# [Stored data]
%%

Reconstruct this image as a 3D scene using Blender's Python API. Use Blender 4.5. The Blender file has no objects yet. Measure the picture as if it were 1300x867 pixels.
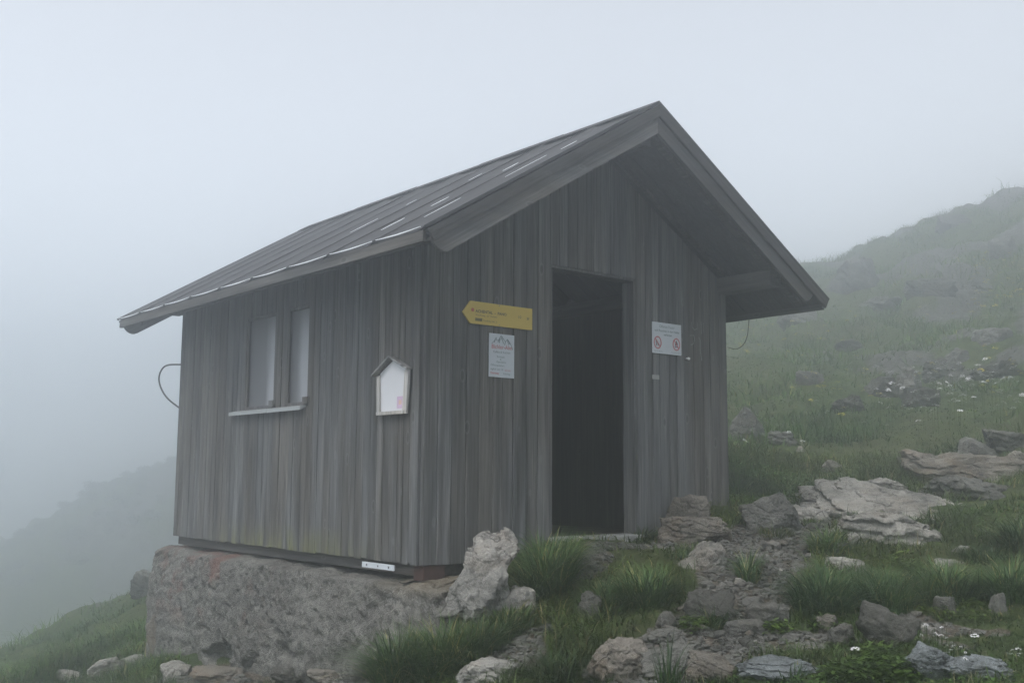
import bpy, bmesh, math, random
import numpy as np
from mathutils import Matrix, Vector

random.seed(7)
RNG = np.random.default_rng(11)
S = bpy.context.scene
C = S.collection

# ------------------------------------------------------------------ camera
F, CAM = 1362.15, np.array([-3.9478, -5.703, 0.5741])
YAW, PITCH, ROLL = 0.6869, 0.1234, 0.0058
fw = np.array([math.sin(YAW)*math.cos(PITCH), math.cos(YAW)*math.cos(PITCH), math.sin(PITCH)])
rt0 = np.array([math.cos(YAW), -math.sin(YAW), 0.0]); up0 = np.cross(rt0, fw)
rt = rt0*math.cos(ROLL) + up0*math.sin(ROLL)
up = -rt0*math.sin(ROLL) + up0*math.cos(ROLL)
cd = bpy.data.cameras.new('camera'); cam = bpy.data.objects.new('camera', cd); C.objects.link(cam)
cd.sensor_width = 36.0; cd.lens = F/1300*36.0; cd.clip_start = 0.05; cd.clip_end = 1000
M = Matrix.Identity(4)
for i in range(3):
    M[i][0] = rt[i]; M[i][1] = up[i]; M[i][2] = -fw[i]; M[i][3] = CAM[i]
cam.matrix_world = M
S.camera = cam

# ------------------------------------------------------------------ light and exposure
SUN_EL, SUN_AZ = math.radians(58), math.radians(250)      # high, behind-left of the camera
w = bpy.data.worlds.new('World'); S.world = w; w.use_nodes = True
nt = w.node_tree; nt.nodes.clear()
sky = nt.nodes.new('ShaderNodeTexSky'); sky.sky_type = 'NISHITA'; sky.sun_disc = False
sky.sun_elevation = SUN_EL; sky.sun_rotation = SUN_AZ; sky.altitude = 1500
sky.air_density = 1.0; sky.dust_density = 4.0; sky.ozone_density = 1.0
hs = nt.nodes.new('ShaderNodeHueSaturation'); hs.inputs['Saturation'].default_value = 0.20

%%

# [Exercise requirements]
Omit any images, then output the listing exactly.

# [Written solution]
Reconstruct this image as a 3D scene using Blender's Python API. Use Blender 4.5. The Blender file has no objects yet. Measure the picture as if it were 1300x867 pixels.
import bpy, bmesh, math, random
import numpy as np
from mathutils import Matrix, Vector

random.seed(7)
RNG = np.random.default_rng(11)
S = bpy.context.scene
C = S.collection

# ------------------------------------------------------------------ camera
F, CAM = 1362.15, np.array([-3.9478, -5.703, 0.5741])
YAW, PITCH, ROLL = 0.6869, 0.1234, 0.0058
fw = np.array([math.sin(YAW)*math.cos(PITCH), math.cos(YAW)*math.cos(PITCH), math.sin(PITCH)])
rt0 = np.array([math.cos(YAW), -math.sin(YAW), 0.0]); up0 = np.cross(rt0, fw)
rt = rt0*math.cos(ROLL) + up0*math.sin(ROLL)
up = -rt0*math.sin(ROLL) + up0*math.cos(ROLL)
cd = bpy.data.cameras.new('camera'); cam = bpy.data.objects.new('camera', cd); C.objects.link(cam)
cd.sensor_width = 36.0; cd.lens = F/1300*36.0; cd.clip_start = 0.05; cd.clip_end = 1000
M = Matrix.Identity(4)
for i in range(3):
    M[i][0] = rt[i]; M[i][1] = up[i]; M[i][2] = -fw[i]; M[i][3] = CAM[i]
cam.matrix_world = M
S.camera = cam

# ------------------------------------------------------------------ light and exposure
SUN_EL, SUN_AZ = math.radians(58), math.radians(250)      # high, behind-left of the camera
w = bpy.data.worlds.new('World'); S.world = w; w.use_nodes = True
nt = w.node_tree; nt.nodes.clear()
sky = nt.nodes.new('ShaderNodeTexSky'); sky.sky_type = 'NISHITA'; sky.sun_disc = False
sky.sun_elevation = SUN_EL; sky.sun_rotation = SUN_AZ; sky.altitude = 1500
sky.air_density = 1.0; sky.dust_density = 4.0; sky.ozone_density = 1.0
hs = nt.nodes.new('ShaderNodeHueSaturation'); hs.inputs['Saturation'].default_value = 0.20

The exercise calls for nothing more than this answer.